Tuesday, August 10, 2010

Plagiarism is a Big Moral Deal

But not according to Stanley Fish today in a NYT post titled "Plagiarism is Not a Big Moral Deal". Now a lot depends on Fish's use of the words "big" and "moral".

First, on the claim that plagiarism is an issue in the small world of academia. Fish notes:

The concept of plagiarism, however, is learned in more specialized contexts of practice entered into only by a few; it’s hard to get from the notion that you shouldn’t appropriate your neighbor’s car to the notion that you should not repeat his words without citing him.
So, plagiarism is not like stealing apparently. But is that right? Is it really more like breaking the rules of a game? This is what Fish suggests with the several paragraphs long discussion of various sports and their rules. A rule, in that context, is simply an agreement on the procedures that should be followed. No big moral deal - as he says.

Second, on defining plagiarism, it is found to lack a philosophical basis, and therefore has no moral claim on which its proscription can stand:

the ground plagiarism stands on is more mundane and firm; it is the ground of disciplinary practices and of the histories that have conferred on those practices a strong, even undoubted (though revisable) sense of what kind of work can be appropriately done and what kind of behavior cannot be tolerated.
So disciplinary practice and moral proscription are two parallel universes? Fish says that originality, which is what plagiarism is intended to protect is not such a big deal:

If it is wrong to plagiarize in some context of practice, it is not because the idea of originality has been affirmed by deep philosophical reasoning, but because the ensemble of activities that take place in the practice would be unintelligible if the possibility of being original were not presupposed.
But originality does not need to be philosophically based in order for the literal copying of a text to be wrong. Taking something without asking is wrong. Period. That is a moral claim, and there are numerous contexts to which it applies. Some are professional, others are not. Why is this so complicated? Stealing is morally and professionally proscribed and no philosophical justification or that philosophy's denial (Fish) adds anything to this proscription.
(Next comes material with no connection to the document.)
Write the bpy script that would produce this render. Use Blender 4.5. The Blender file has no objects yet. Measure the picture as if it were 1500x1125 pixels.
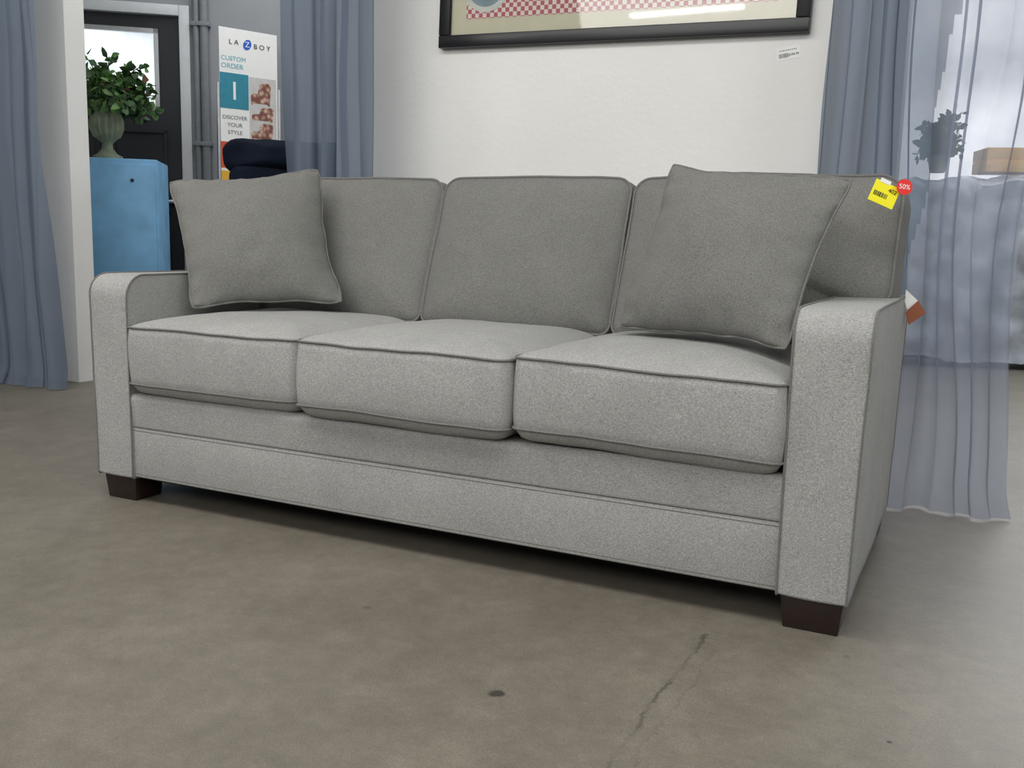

Fish ends with the following, which is where he is most tellingly wrong:

Everyday disciplinary practices do not rest on a foundation of philosophy or theory; they rest on a foundation of themselves; no theory or philosophy can either prop them up or topple them.
No, Professor Fish. Everyday disciplinary practices rest on the foundation of human art and science, the conventions of which are possible on the basis of human nature, a nature capable of virtue and vice and much else besides.

That is the ultimate moral foundation by which the rising problem of plagiarism ought to be judged. Plagiarism is stealing or lying and usually both if done intentionally. (The plagiarism which I've encountered as a teacher is the unintentional sort - people who literally did not know that they were stealing/lying!)

But here's the point: the person who plagiarized Professor Fish undoubtedly still feels guilt over what he/she did. And guilt is a sure sign of moral failure, a different kind of failure than forgetting to tag third base on the way to home.